The permutations $\sigma_1$ and $\sigma_2$ both result in person $p_1$ receiving one green ball and one blue ball. The two permutations also results in $p_2$ and $p_3$ both receiving one green ball and one red ball. Thus, $\sigma_1$ and $\sigma_2$ are both in the same $(S_a,S_b)$ -double coset. Note however that $\sigma_1 S_b \neq \sigma_2 S_b$ and $S_a\sigma_1 \neq S_a \sigma_2$ .

The proof that double forgetting does indeed describe the double cosets is simply a combination of the two arguments given above. After double forgetting, the number of balls given to each person can be recorded in an $I \times J$ table. The $N_{ij}$ entry of the table is simply the number of balls person $p_i$ receives of colour $c_j$ . Two permutations are the same after double forgetting if and only if they produce the same table. For example, $\sigma_1$ and $\sigma_2$ above both produce the following table

By the definition of how the balls are coloured and distributed to each person we must have for all $1 \le i \le I$ and $1 \le j \le J$

$\sum_{j=1}^J N_{ij} = a_i$ and $\sum_{i=1}^I N_{ij} = b_j$

An $I \times J$ table with entries $N_{ij} \in \{0,1,2,\ldots\}$ satisfying the above conditions is called a contingency table. Given such a contingency table with entries $N_{ij}$ where the rows sum to $a$ and the columns sum to $b$ , there always exists at least one permutation $\sigma$ such that $N_{ij}$ is the number of balls received by person $p_i$ of colour $c_i$ . We have already seen that two permutations produce the same table if and only if they are in the same double coset. Thus, the double cosets $S_a \backslash S_n /S_b$ are in one-to-one correspondence with such contingency tables.

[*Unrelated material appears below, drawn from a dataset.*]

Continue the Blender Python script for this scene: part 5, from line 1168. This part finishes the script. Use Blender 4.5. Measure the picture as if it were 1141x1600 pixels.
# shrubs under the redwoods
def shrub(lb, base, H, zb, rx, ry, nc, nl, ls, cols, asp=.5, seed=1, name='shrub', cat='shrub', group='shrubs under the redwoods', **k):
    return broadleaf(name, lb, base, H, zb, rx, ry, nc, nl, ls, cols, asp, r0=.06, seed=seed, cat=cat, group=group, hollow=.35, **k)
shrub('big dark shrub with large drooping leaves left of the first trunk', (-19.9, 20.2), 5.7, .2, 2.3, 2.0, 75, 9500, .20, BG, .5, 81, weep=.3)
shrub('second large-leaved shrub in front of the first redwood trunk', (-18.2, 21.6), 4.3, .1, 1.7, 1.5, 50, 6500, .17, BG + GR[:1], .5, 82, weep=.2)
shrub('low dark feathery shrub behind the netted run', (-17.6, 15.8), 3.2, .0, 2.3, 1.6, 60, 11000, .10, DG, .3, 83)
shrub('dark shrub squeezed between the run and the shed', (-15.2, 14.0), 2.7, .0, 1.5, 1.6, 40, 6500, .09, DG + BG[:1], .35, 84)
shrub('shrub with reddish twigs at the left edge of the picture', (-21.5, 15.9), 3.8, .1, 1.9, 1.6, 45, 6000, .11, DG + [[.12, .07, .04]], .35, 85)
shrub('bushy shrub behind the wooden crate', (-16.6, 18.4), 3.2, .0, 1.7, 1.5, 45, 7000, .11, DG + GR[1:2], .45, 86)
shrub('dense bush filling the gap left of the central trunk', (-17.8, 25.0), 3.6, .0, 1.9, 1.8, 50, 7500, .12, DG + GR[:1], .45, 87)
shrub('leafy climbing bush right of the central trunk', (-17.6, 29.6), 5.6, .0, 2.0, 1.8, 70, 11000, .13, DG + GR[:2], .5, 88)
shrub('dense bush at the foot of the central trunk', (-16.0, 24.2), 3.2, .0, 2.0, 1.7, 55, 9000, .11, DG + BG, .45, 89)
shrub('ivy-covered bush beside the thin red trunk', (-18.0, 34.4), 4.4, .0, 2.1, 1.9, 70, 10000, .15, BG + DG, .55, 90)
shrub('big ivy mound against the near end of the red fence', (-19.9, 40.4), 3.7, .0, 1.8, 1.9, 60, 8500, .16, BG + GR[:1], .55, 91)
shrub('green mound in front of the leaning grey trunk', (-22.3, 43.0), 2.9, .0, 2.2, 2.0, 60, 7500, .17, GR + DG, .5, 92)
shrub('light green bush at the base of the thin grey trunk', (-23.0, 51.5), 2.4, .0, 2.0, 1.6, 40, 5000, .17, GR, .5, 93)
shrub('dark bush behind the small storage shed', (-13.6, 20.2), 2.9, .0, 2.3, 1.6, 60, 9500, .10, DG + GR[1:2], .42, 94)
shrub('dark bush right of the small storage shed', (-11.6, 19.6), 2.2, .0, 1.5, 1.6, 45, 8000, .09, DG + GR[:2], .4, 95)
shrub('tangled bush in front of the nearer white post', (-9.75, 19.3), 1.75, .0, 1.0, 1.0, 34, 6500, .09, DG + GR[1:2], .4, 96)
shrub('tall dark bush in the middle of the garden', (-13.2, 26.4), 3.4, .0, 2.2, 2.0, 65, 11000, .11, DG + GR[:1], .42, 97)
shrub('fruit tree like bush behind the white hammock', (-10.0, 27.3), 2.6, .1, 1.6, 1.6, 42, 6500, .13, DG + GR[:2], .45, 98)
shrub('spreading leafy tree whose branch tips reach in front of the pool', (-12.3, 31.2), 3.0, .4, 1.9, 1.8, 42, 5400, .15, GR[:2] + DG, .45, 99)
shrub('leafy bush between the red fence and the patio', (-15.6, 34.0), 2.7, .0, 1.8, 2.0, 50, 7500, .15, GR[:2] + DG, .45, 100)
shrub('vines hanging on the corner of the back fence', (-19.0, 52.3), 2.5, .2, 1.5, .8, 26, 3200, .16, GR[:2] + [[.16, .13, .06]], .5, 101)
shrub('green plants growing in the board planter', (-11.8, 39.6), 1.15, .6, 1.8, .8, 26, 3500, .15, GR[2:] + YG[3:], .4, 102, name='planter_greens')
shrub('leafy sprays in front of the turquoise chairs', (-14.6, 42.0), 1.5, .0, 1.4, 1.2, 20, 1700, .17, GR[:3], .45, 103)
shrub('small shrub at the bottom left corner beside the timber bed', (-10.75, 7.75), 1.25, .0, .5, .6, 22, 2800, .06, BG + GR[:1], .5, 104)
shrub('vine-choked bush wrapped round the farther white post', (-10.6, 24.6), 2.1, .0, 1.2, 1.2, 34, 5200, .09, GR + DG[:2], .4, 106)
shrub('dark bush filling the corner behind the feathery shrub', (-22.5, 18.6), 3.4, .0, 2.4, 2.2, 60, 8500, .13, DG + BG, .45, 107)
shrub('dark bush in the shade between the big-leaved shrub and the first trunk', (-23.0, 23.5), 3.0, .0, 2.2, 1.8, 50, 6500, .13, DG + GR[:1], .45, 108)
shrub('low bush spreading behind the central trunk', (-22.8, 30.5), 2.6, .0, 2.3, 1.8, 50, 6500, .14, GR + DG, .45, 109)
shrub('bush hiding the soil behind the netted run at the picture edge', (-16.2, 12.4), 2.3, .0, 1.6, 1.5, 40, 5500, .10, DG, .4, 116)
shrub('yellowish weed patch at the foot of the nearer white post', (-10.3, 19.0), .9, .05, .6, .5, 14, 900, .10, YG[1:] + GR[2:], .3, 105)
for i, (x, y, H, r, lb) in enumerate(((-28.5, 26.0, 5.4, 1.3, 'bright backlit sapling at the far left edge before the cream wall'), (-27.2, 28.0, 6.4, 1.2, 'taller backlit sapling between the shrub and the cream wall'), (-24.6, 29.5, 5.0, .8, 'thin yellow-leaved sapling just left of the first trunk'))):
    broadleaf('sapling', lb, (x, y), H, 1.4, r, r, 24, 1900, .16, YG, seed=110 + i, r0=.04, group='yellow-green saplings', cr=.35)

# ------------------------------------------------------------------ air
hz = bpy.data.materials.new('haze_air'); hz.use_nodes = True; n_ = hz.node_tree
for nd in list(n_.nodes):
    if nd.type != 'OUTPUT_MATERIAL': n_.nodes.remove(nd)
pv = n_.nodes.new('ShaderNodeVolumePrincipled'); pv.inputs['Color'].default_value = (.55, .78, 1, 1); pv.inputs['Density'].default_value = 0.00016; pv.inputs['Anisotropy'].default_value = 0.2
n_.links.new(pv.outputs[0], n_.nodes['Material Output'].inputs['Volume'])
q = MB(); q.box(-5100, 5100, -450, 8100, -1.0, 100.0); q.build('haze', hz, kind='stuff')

The hypergeometric distribution

I would like to end this blog post with a little bit of probability and relate the contingency tables above to the hyper geometric distribution. If $a = (m, n-m)$ for some $m \in \{0,1,\ldots,n\}$ , then the contingency tables described above have two rows and are determined by the values $N_{11}, N_{12},\ldots, N_{1J}$ in the first row. The numbers $N_{1j}$ are the number of balls of colour $c_j$ the first person receives. Since the balls are drawn without replacement, this means that if we put the uniform distribution on $S_n$ , then the vector $Y=(N_{11}, N_{12},\ldots, N_{1J})$ follows the multivariate hypergeometric distribution. Thus, if we have a random walk on $S_n$ that quickly converges to the uniform distribution on $S_n$ , then we could use the double cosets to get a random walk that converges to the multivariate hypergeometric distribution (although there are smarter ways to do such sampling).